Покаянное созидание своей души каким-то таинственным образом связано с нашей телесностью. Скажем, ангелы, отпав от Бога, покаяться не способны. Мы не знаем до конца, почему — ангелология никогда не была в фокусе интересов христианской мысли. А согрешивший человек покаяться может. Вот, к примеру, два предательства — Иуды и Петра. Оба предали Христа. Но первый повесился и остался предателем в вечности, а второй нашел в себе мужество покаяться и обрел спасение. Так что материальность человека — не порок, не зло, а наоборот, дар Божий.

Сотворив человека, Господь доверил ему судьбы тварного мира. Мы не можем, в отличие от Бога, создать что-то из ничего. Но мы можем творить на основании того, что уже есть, принося в мир новую красоту, новую форму. Как внешнюю, так и внутреннюю. Этому, собственно говоря, и была посвящена заповедь — последняя заповедь, данная Адаму в раю: не вкушать плодов с древа познания добра и зла. Это был некий внутренний труд, внутреннее усилие, которое он должен был сделать, чтобы через эту жертву научиться любви к Богу. Но он этот путь не прошел, и мы, его потомки, к сожалению, стали смертными. Потребовались крестные страдания Христа, чтобы спасти нас от смерти. И с тех пор как Воскресение коснулось нашего мира, мы все идем к нему вослед Христу. И наше покаяние — по-гречески метанойя, перемена ума — каким-то таинственным образом связано с тем, что мы находимся во времени. Именно эта встроенность во время дает человеку возможность выйти за рамки времени, к Богу, и, переосмыслив прошлое, сделать его иным.

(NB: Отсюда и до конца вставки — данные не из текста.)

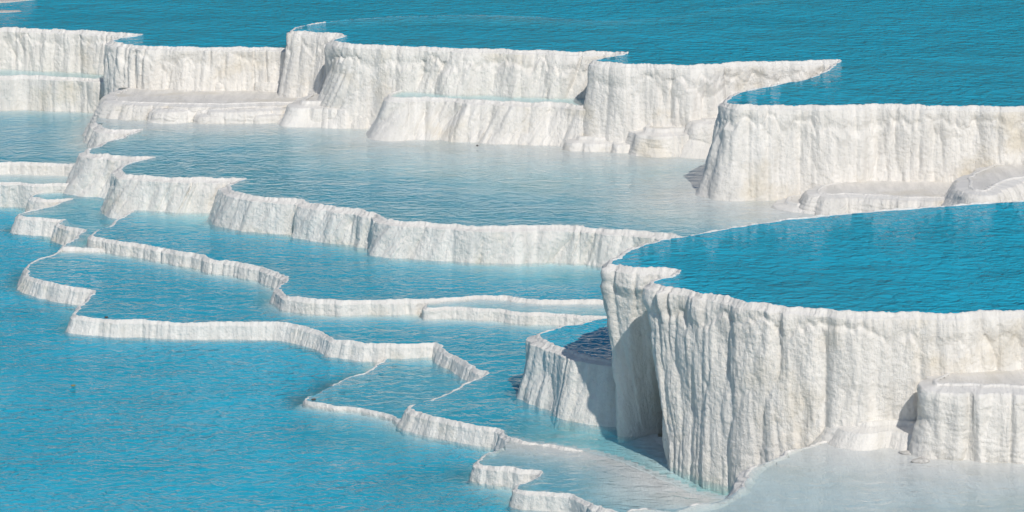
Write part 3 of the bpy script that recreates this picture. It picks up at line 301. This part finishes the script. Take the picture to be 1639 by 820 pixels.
# ------------------------------------------------------------------ pools: water bodies and floors
BY = {T['key']: T for T in TERRACES}
pools = []
for T in TERRACES:
    if T['water']: pools.append(dict(key=T['key'], z=T['z'], poly=T['line'] + [tuple(c) for c in T['close']], depth=T['depth'], shore=T['shore'], foot=T['foot'], root=T['root']))
tl = BY['TR']['line'] + BY['TD']['line'][1:] + BY['TC']['line'][1:] + BY['TB']['line'][1:]
pools.append(dict(key='T', z=3.6, poly=tl + [tuple(c) for c in TOP_CLOSE], depth=.2, shore=3, foot=None, root=BY['TB']['root']))
for p in POOLS: pools.append(dict(p, foot=None, root=None))
def difference(poly, cuts, extra):
    vs, es = [], []
    for pl in [poly] + cuts:
        b = len(vs); n = len(pl); vs += [Vector(p) for p in pl]; es += [(b + i, b + (i + 1) % n) for i in range(n)]
    vs += [Vector(p) for p in extra]
    V, E_, F, _, _, _ = delaunay_2d_cdt(vs, es, [], 0, 1e-5)
    A = np.array([(v.x, v.y) for v in V]); F = [f for f in F if len(f) == 3]
    c = A[np.array(F)].mean(1); keep = inside(poly, c[:, 0], c[:, 1])
    for pl in cuts: keep &= ~inside(pl, c[:, 0], c[:, 1])
    return V, [f for f, k in zip(F, keep) if k]
MILKY = dict(L0=.85, A=.8, T=.75, L=.75, O=.68, N=.62, E=.95, M=.5, U=.5, R2=.45, G=.55, P=.4, Q=.1, V=0, X2=0, N2=.2, R1=.1)
for p in pools:
    higher = [q for q in pools if q['z'] > p['z'] + .001 and q is not p]
    cuts = [q['foot'] or q['poly'] for q in higher]
    A = np.array(p['poly']); x0, y0 = A.min(0); x1, y1 = A.max(0); big_ = (x1 - x0) * (y1 - y0)
    if p['depth'] >= .035:                                   # the smallest ledges are only damp rock
        st = .25 if big_ < 150 else .4
        GX, GY = np.meshgrid(np.arange(x0 + .1, x1, st), np.arange(y0 + .1, y1, st)); g_ok = inside(p['poly'], GX, GY)
        for c in cuts: g_ok &= ~inside(c, GX, GY)
        V2, tris = difference(p['poly'], cuts, list(zip(GX[g_ok], GY[g_ok])))
        used = sorted({i for t in tris for i in t}); mp = {u: k for k, u in enumerate(used)}; n = len(used)
        zt, zb = p['z'], p['z'] - p['depth'] * 1.15 - .04
        V = [(V2[u].x, V2[u].y, zt) for u in used] + [(V2[u].x, V2[u].y, zb) for u in used]
        F = []; ed = {}
        for t in tris:
            a, b, c = [mp[i] for i in t]
            ar = (V[b][0] - V[a][0]) * (V[c][1] - V[a][1]) - (V[c][0] - V[a][0]) * (V[b][1] - V[a][1])
            if ar < 0: b, c = c, b
            F.append((a, b, c)); F.append((c + n, b + n, a + n))
            for e in ((a, b), (b, c), (c, a)): ed[e] = 1
        for (a, b) in ed:
            if (b, a) not in ed: F.append((a, a + n, b)); F.append((b, a + n, b + n))
        mw = M_SHALLOW if p['key'] == 'Q' else M_CALM if p['key'] in ('M', 'U', 'P') else M_MID if p['key'] in ('N', 'O', 'R2', 'N2', 'G', 'R1') else M_FAR if p['key'] in ('T', 'L') else (M_FILM if p['depth'] < .065 else M_WATER)
        w = mesh_obj('water', V, F, mw, smooth_=False); w['kind'] = 'structure'
        VX = np.array([v[0] for v in V]); VY = np.array([v[1] for v in V]); dm = np.full(len(V), 99.)
        for c in cuts:
            ca = np.array(c)
            if ca[:, 0].max() < x0 - 5 or ca[:, 0].min() > x1 + 5 or ca[:, 1].max() < y0 - 5 or ca[:, 1].min() > y1 + 5: continue
            dm = np.minimum(dm, dist_poly(c, VX, VY))
        mk = MILKY.get(p['key'], .3) * sstep(.0, 1, dm / (p['shore'] * .9)) * (1 + .25 * fbm(VX / 2.2, VY / 2.2, 31))
        for (px, py, pr, ps) in PALE.get(p['key'], ()): mk = mk * (1 - ps * (1 - sstep(.35, 1, np.hypot(VX - px, VY - py) / pr)))
        at = w.data.attributes.new('milk', 'FLOAT', 'POINT'); at.data.foreach_set('value', np.clip(mk, 0, .95).astype(np.float32))
    # floor
    st = .07 if big_ < 20 else (.10 if big_ < 350 else .2)
    xs = np.arange(x0, x1 + st, st); ys = np.arange(y0, y1 + st, st); X, Y = np.meshgrid(xs, ys)
    ok = inside(p['poly'], X, Y) | (dist_poly(p['poly'], X, Y) < .05); dsh = np.full(X.shape, 99.)
    for c in cuts:
        ca = np.array(c)
        if ca[:, 0].max() < x0 - 5 or ca[:, 0].min() > x1 + 5 or ca[:, 1].max() < y0 - 5 or ca[:, 1].min() > y1 + 5: continue
        ins = inside(c, X, Y); dd = dist_poly(c, X, Y); ok &= ~(ins & (dd > .25)); dsh = np.minimum(dsh, np.where(ins, 0, dd))
    dep = p['depth'] * (.06 + .94 * sstep(0, 1, dsh / p['shore'])) * (1 + .12 * fbm(X / 1.3, Y / 1.3, 77))
    for (px, py, pr, ps) in PALE.get(p['key'], ()): dep = dep * (1 - .4 * ps * (1 - sstep(.35, 1, np.hypot(X - px, Y - py) / pr)))
    dep = np.clip(dep, .004, p['depth'] * 1.14)
    Zf = p['z'] - dep
    q = grid_faces(len(ys), len(xs)); q = q[ok.ravel()[q].all(1)]
    if len(q) == 0: continue
    us = np.unique(q); re = np.zeros(X.size, int); re[us] = np.arange(len(us))
    Vf = np.stack([X.ravel(), Y.ravel(), Zf.ravel()], 1)[us]
    f = mesh_obj('pool_floor', Vf, re[q], M_WET if p['depth'] < .045 else M_FLOOR, p['root'], uvs=Vf[:, :2])
    if p['root'] is None: f.name = 'lake_bed'; f['kind'] = 'structure'

# ------------------------------------------------------------------ ground out to the horizon and the added, unseen hillside behind
def ground():
    m, ns, lk = mat('dry_ground'); out = nd(ns, 'ShaderNodeOutputMaterial'); b = nd(ns, 'ShaderNodeBsdfPrincipled'); b.inputs['Roughness'].default_value = .9
    tc = nd(ns, 'ShaderNodeTexCoord'); t = nd(ns, 'ShaderNodeTexNoise', Scale=.05, Detail=8.0); lk.new(tc.outputs['Object'], t.inputs['Vector'])
    r = ramp(ns, [(.4, (.16, .15, .09)), (.62, (.36, .31, .22))]); lk.new(t.outputs['Fac'], r.inputs[0]); lk.new(r.outputs[0], b.inputs['Base Color']); lk.new(b.outputs[0], out.inputs[0])
    g = mesh_obj('ground', [(-4000, -3000, -1.2), (4000, -3000, -1.2), (4000, 5000, -1.2), (-4000, 5000, -1.2)], [(0, 1, 2, 3)], m); g['kind'] = 'structure'
    return m
ground()
def added_hills():  # out of view; added so its dark reflection keeps the water from paling
    m, ns, lk = mat('added_dark_hillside'); out = nd(ns, 'ShaderNodeOutputMaterial'); b = nd(ns, 'ShaderNodeBsdfPrincipled'); b.inputs['Roughness'].default_value = .95
    tc = nd(ns, 'ShaderNodeTexCoord'); t = nd(ns, 'ShaderNodeTexNoise', Scale=.06, Detail=8.0, Roughness=.7); lk.new(tc.outputs['Object'], t.inputs['Vector'])
    r = ramp(ns, [(.42, (.035, .05, .025)), (.6, (.07, .085, .05)), (.78, (.14, .14, .10))]); lk.new(t.outputs['Fac'], r.inputs[0]); lk.new(r.outputs[0], b.inputs['Base Color']); lk.new(b.outputs[0], out.inputs[0])
    x = np.linspace(-1500, 1500, 121); y = np.linspace(170, 900, 50); X, Y = np.meshgrid(x, y)
    Z = -1.2 + sstep(170, 620, Y) * (230 + 45 * fbm(X / 420, Y / 420, 5) + 14 * fbm(X / 60, Y / 60, 6)) + 3 * fbm(X / 25, Y / 25, 9) * sstep(170, 220, Y)
    V = np.stack([X, Y, Z], -1).reshape(-1, 3)
    o = mesh_obj('added_hills', V, grid_faces(50, 121), m); o['kind'] = 'structure'
hills()

# ------------------------------------------------------------------ small stones and leaves
def stone_mat(name, c):
    m, ns, lk = mat(name); out = nd(ns, 'ShaderNodeOutputMaterial'); b = nd(ns, 'ShaderNodeBsdfPrincipled'); b.inputs['Roughness'].default_value = .7
    tc = nd(ns, 'ShaderNodeTexCoord'); n = nd(ns, 'ShaderNodeTexNoise', Scale=30.0, Detail=4.0); lk.new(tc.outputs['Object'], n.inputs['Vector'])
    r = ramp(ns, [(.35, tuple(.6 * k for k in c)), (.65, c)]); lk.new(n.outputs['Fac'], r.inputs[0]); lk.new(r.outputs[0], b.inputs['Base Color']); lk.new(b.outputs[0], out.inputs[0]); return m
def stone(name, label, cat, loc, size, m, seed):
    nu, nv = 14, 9; V = []; rng = random.Random(seed); ph = [rng.uniform(0, 6.28) for _ in range(6)]
    for j in range(nv):
        th = math.pi * j / (nv - 1)
        for i in range(nu):
            a = 2 * math.pi * i / nu; r = 1 + .18 * math.sin(2 * a + ph[0]) + .12 * math.sin(3 * a + 2 * th + ph[1]) + .08 * math.sin(5 * a - 3 * th + ph[2])
            V.append((size[0] * r * math.sin(th) * math.cos(a), size[1] * r * math.sin(th) * math.sin(a), size[2] * math.cos(th) * (1 + .1 * math.sin(a + ph[3]))))
    F = [(j * nu + i, j * nu + (i + 1) % nu, (j + 1) * nu + (i + 1) % nu, (j + 1) * nu + i) for j in range(nv - 1) for i in range(nu)]
    o = mesh_obj(name, V, [f[::-1] for f in F], m); o.location = loc; o.rotation_euler = (0, 0, rng.uniform(0, 6)); o['label'] = label; o['category'] = cat
M_DARK = stone_mat('dark_stone', (.09, .08, .075)); M_LEAF = stone_mat('dry_leaf', (.34, .30, .10)); M_CRUST = stone_mat('pale_crust', (.62, .60, .56))
for i, (name, label, cat, loc, size, c) in enumerate(BITS): stone(name, label, cat, loc, size, dict(d=M_DARK, l=M_LEAF, c=M_CRUST)[c], 40 + i)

И еще. За чертой смерти невозможен и подвиг веры. Действительно, зачем нужна вера, если все и так очевидно? Что можно сделать после смерти? Все в прошлом. И в новом, грядущем бытии, после преображения всей Вселенной и всеобщего воскресения, человек сможет лишь продолжить тот путь, который начал здесь. Изменить его радикально уже будет нельзя. Почему? Я думаю, мы поймем это уже за чертой воскресения.